English Literature » Notes » Chaucer as a Humorist
Geoffrey Chaucer

Chaucer as a Humorist

Humour is an essential ingredient of Geoffrey Chaucer‘s poetry and the back-bone of “The Prologue and The Canterbury Tales”. All the characters in The Prologue have been humorously described. Humour, infact, makes Chaucer’s characterization distinct. A humorist is one who is quick to perceive the funny side of the things and who has the capacity to laugh and makes other laugh at what is absurd or ridiculous or incongruous.

Chaucer is called the first humorist of English literature. No English literary work before him reveals humour in the modern sense. And Chaucer is a greater humorist than Boccaccio. Chaucer’s humour is consistent all pervasive and intense as we find in Shakespeare’s plays. He paints all the characters in “The Prologue” in a humorous manner. The Knight is as gentle as a maid; the Squire is too sentimental in his love to sleep at night; the Friar has relations with the bar-maids instead of the poor; the Parson is too innocent and Clerk is too studious. Chaucer even does not spare himself and says:

My wit is short, ye may well understonde

His humour has refined and sophisticated touches and it does not offend anybody. For example, when he tells us that Prioress is so amiable and pleasant in her manners that she takes paints to imitate the manners of the court we cannot know whether he is praising her or laughing at her affection:

And full pleasant and amiable of port;
And peyned hire to counterfete cheere
Of court, and been es’attich of manere,

But his humour is of the finest type. It is pleasant and sympathetic because he is a man of pleasant temperament. He knows that every human being has one type of defect or others. He pinpoints the defect in a light manner with a view to cure them, not for degrading the victim. His attitude is positive. So, when he says that the Friar lisps a little out of affection and when he plays on a harp, his eyes twinkles in his head like sparkling stars on the frosty night, we do not hate him or his affection, rather we just laugh at him at this weakness.

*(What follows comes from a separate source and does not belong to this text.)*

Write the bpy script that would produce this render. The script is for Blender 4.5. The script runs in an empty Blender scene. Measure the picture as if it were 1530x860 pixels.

Chaucer’s humour is also tinged with pity. It makes us thoughtful of the weakness of his victim and we start pitying him. For example, when he tells us that the Monk is more interested in riding, hunting and other worldly pursuits than in religious activities we pity him and wish him better. It means that his humour carries a sound message.
Chaucer’s humour is, of course, satirical but it is sugar coated. Hs purpose is to awake the people against realities of life. His age is of romantic idealism and people are blind to the realities of life. His satire is not corrosive but gentle and mild. Secondly, he is not a zealous reformer. He satirizes only these characters that cannot be reformed at any cost, e.g. the Summoner, and the Pardoner who are extremely corrupt. Here he openly passes remarks about their dishonesty and corruption.

Most of the time, Chaucer’s humour takes the form of irony because it relieves the bitterness of satire. For example, the use of the world “Worthy” for the most unworthy characters brings a tickling irony except for the “Worthy” Knight. Chaucer employs different sorts of irony. He has made an ample use of irony by contract in “The Prologue”. For example, after talking about the bravery, skill, experience and grandeur of the Knight, he tells us that in his behaviour he is as gentle as a maid and cannot harm anyone.

And of his port as meeke as is a mayde

He also employs irony be exaggeration when he says the Prioress has all the manners of eating because she knows how to carry a morsel and how to keep. She does not let any morsel fall from her mouth and she does not dip her fingers deep in the sauce. This is all exaggeration because these things do not account for manner and everyone knows them well.

He creates irony by situation too. For example, he describes those qualities of the Monk, which are not worth of his religious rank i.e. he is a good rider and brave man.

A monk there was, a fair for the maistrie,
An outridere, that lovede venerie;
A manly man, to been an abbot able.

In this way, he creates an ironical situation, which makes us think since he is a Monk, he should not do this. His actions are set in contrast with is situation as a Monk.

Chaucer’s humour is wide in range. It covers all kinds of humour from downright jokes to good-natured strokes when he paints the physical appearances of characters. For example, he describes Reeve:

Ful longe were his legges and ful lene,
Y-lyk a staf, ther was no calf y-sene

Then, he says, that the Doctor of Physic is the greatest physician because he has the knowledge of astronomy.
In the description of the Shipman, he creates humour by incongruity when he says that he is a good fellow because he steals wine and has no prick of conscience.

In conclusion, we can say that critics may be divided in opinion as to Chaucer’s right to be called the father of the English poetry, but there can be no question that he is the first great English humorist.